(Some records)
===============

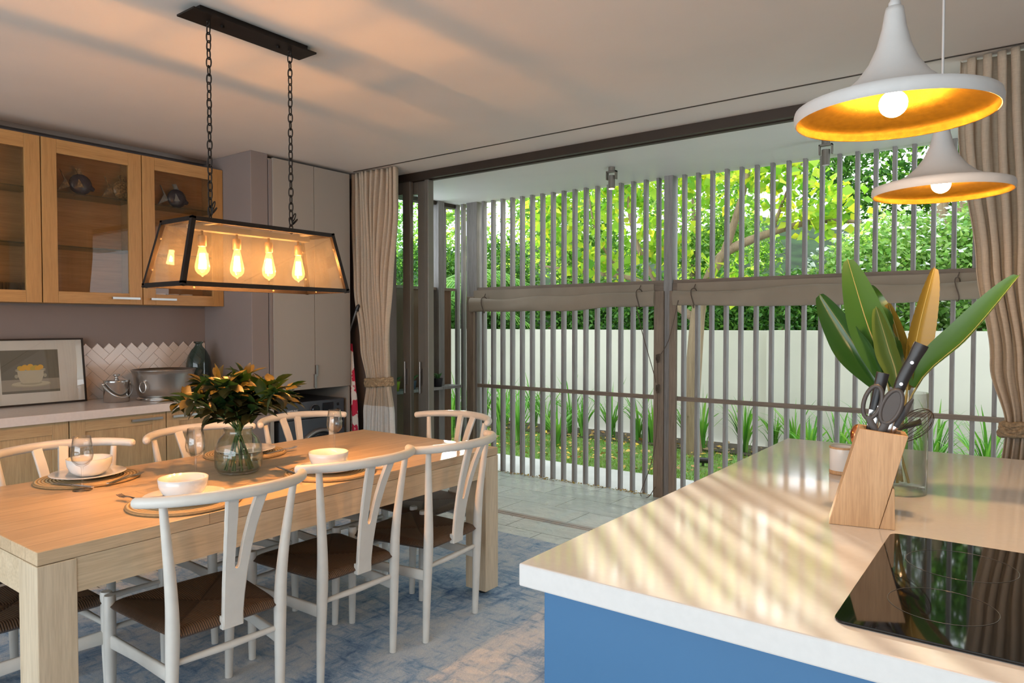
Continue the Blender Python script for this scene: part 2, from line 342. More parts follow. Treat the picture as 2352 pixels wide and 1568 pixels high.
    def grid(s, fn, nu, nv, mi=0):
        vs = [fn(i / nu, j / nv) for j in range(nv + 1) for i in range(nu + 1)]; w = nu + 1
        mf = mi if callable(mi) else (lambda u, v: mi)
        for j in range(nv):
            for i in range(nu): pass
        o = len(s.v); s.v += [tuple(p) for p in vs]
        for j in range(nv):
            for i in range(nu):
                s.f.append((o + j * w + i, o + j * w + i + 1, o + (j + 1) * w + i + 1, o + (j + 1) * w + i)); s.mi.append(mf((i + .5) / nu, (j + .5) / nv)); s.sm.append(True)
        return s
    def xf(s, mt, start=0):
        s.v[start:] = [tuple(mt @ Vector(p)) for p in s.v[start:]]; return s
    def build(s, name, mats, parent=None, loc=(0, 0, 0), rot=(0, 0, 0), bev=0, solid=0, label=None):
        me = bpy.data.meshes.new(name); me.from_pydata(s.v, [], s.f)
        mats = mats if isinstance(mats, (list, tuple)) else [mats]
        for m in mats: me.materials.append(M[m] if isinstance(m, str) else m)
        if len(mats) > 1: me.polygons.foreach_set('material_index', s.mi)
        me.polygons.foreach_set('use_smooth', s.sm); me.update()
        o = bpy.data.objects.new(name, me); col.objects.link(o); o.location = loc; o.rotation_euler = rot
        if parent is not None: o.parent = parent
        if bev:
            b = o.modifiers.new('bevel', 'BEVEL'); b.width = bev; b.segments = 2; b.limit_method = 'ANGLE'; b.angle_limit = math.radians(40)
        if solid:
            b = o.modifiers.new('solid', 'SOLIDIFY'); b.thickness = solid; b.offset = 0
        if label: o['label'] = label
        return o
def tag(o, label, cat, group=None, kind=None):
    o['label'] = label; o['category'] = cat
    if group: o['group'] = group
    if kind: o['kind'] = kind
    return o
def thing(name, label, cat, loc=(0, 0, 0), rotz=0, group=None):
    o = bpy.data.objects.new(name, None); col.objects.link(o); o.location = loc; o.rotation_euler = (0, 0, rotz)
    o.empty_display_size = .1
    return tag(o, label, cat, group)
def struct(o, label=None):
    o['kind'] = 'structure'
    if label: o['label'] = label
    return o
def dup(root, loc, rotz, label=None, group=None):
    r = root.copy(); col.objects.link(r); r.location = loc; r.rotation_euler = (0, 0, rotz)
    if label: r['label'] = label
    if group: r['group'] = group
    for ch in list(root.children):
        c = ch.copy(); col.objects.link(c); c.parent = r
        for g in list(ch.children):
            d = g.copy(); col.objects.link(d); d.parent = c
    return r
def lamp(name, loc, w, c, r, parent=None):
    d = bpy.data.lights.new(name, 'POINT'); d.energy = w; d.color = c; d.shadow_soft_size = r
    o = bpy.data.objects.new(name, d); col.objects.link(o); o.location = loc
    if parent: o.parent = parent
    return o
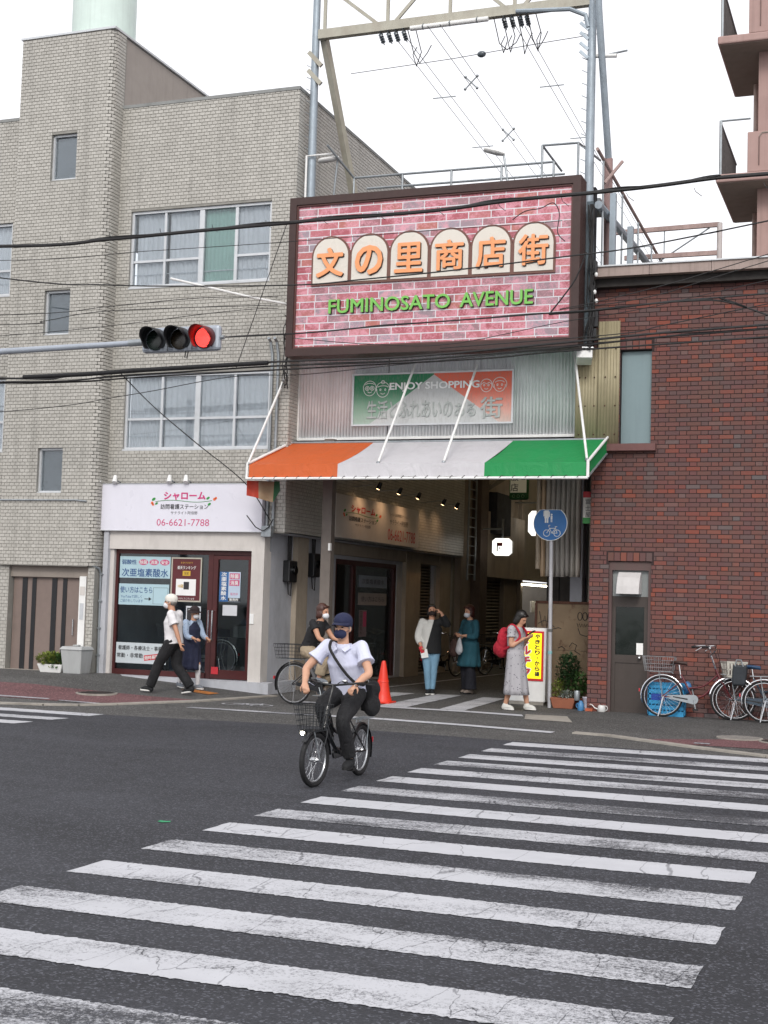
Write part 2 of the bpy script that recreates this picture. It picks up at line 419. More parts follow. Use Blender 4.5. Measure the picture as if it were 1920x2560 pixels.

===============

### INSTRUCTIONS TO FOLLOW
Please set down each line of the data above exactly as written, without the pictures.

### EXERCISE RESPONSE
Continue the Blender Python script for this scene: part 2, from line 342. More parts follow. Treat the picture as 2352 pixels wide and 1568 pixels high.
    def grid(s, fn, nu, nv, mi=0):
        vs = [fn(i / nu, j / nv) for j in range(nv + 1) for i in range(nu + 1)]; w = nu + 1
        mf = mi if callable(mi) else (lambda u, v: mi)
        for j in range(nv):
            for i in range(nu): pass
        o = len(s.v); s.v += [tuple(p) for p in vs]
        for j in range(nv):
            for i in range(nu):
                s.f.append((o + j * w + i, o + j * w + i + 1, o + (j + 1) * w + i + 1, o + (j + 1) * w + i)); s.mi.append(mf((i + .5) / nu, (j + .5) / nv)); s.sm.append(True)
        return s
    def xf(s, mt, start=0):
        s.v[start:] = [tuple(mt @ Vector(p)) for p in s.v[start:]]; return s
    def build(s, name, mats, parent=None, loc=(0, 0, 0), rot=(0, 0, 0), bev=0, solid=0, label=None):
        me = bpy.data.meshes.new(name); me.from_pydata(s.v, [], s.f)
        mats = mats if isinstance(mats, (list, tuple)) else [mats]
        for m in mats: me.materials.append(M[m] if isinstance(m, str) else m)
        if len(mats) > 1: me.polygons.foreach_set('material_index', s.mi)
        me.polygons.foreach_set('use_smooth', s.sm); me.update()
        o = bpy.data.objects.new(name, me); col.objects.link(o); o.location = loc; o.rotation_euler = rot
        if parent is not None: o.parent = parent
        if bev:
            b = o.modifiers.new('bevel', 'BEVEL'); b.width = bev; b.segments = 2; b.limit_method = 'ANGLE'; b.angle_limit = math.radians(40)
        if solid:
            b = o.modifiers.new('solid', 'SOLIDIFY'); b.thickness = solid; b.offset = 0
        if label: o['label'] = label
        return o
def tag(o, label, cat, group=None, kind=None):
    o['label'] = label; o['category'] = cat
    if group: o['group'] = group
    if kind: o['kind'] = kind
    return o
def thing(name, label, cat, loc=(0, 0, 0), rotz=0, group=None):
    o = bpy.data.objects.new(name, None); col.objects.link(o); o.location = loc; o.rotation_euler = (0, 0, rotz)
    o.empty_display_size = .1
    return tag(o, label, cat, group)
def struct(o, label=None):
    o['kind'] = 'structure'
    if label: o['label'] = label
    return o
def dup(root, loc, rotz, label=None, group=None):
    r = root.copy(); col.objects.link(r); r.location = loc; r.rotation_euler = (0, 0, rotz)
    if label: r['label'] = label
    if group: r['group'] = group
    for ch in list(root.children):
        c = ch.copy(); col.objects.link(c); c.parent = r
        for g in list(ch.children):
            d = g.copy(); col.objects.link(d); d.parent = c
    return r
def lamp(name, loc, w, c, r, parent=None):
    d = bpy.data.lights.new(name, 'POINT'); d.energy = w; d.color = c; d.shadow_soft_size = r
    o = bpy.data.objects.new(name, d); col.objects.link(o); o.location = loc
    if parent: o.parent = parent
    return o
Write part 2 of the bpy script that recreates this picture. It picks up at line 419. More parts follow. Use Blender 4.5. Measure the picture as if it were 1920x2560 pixels.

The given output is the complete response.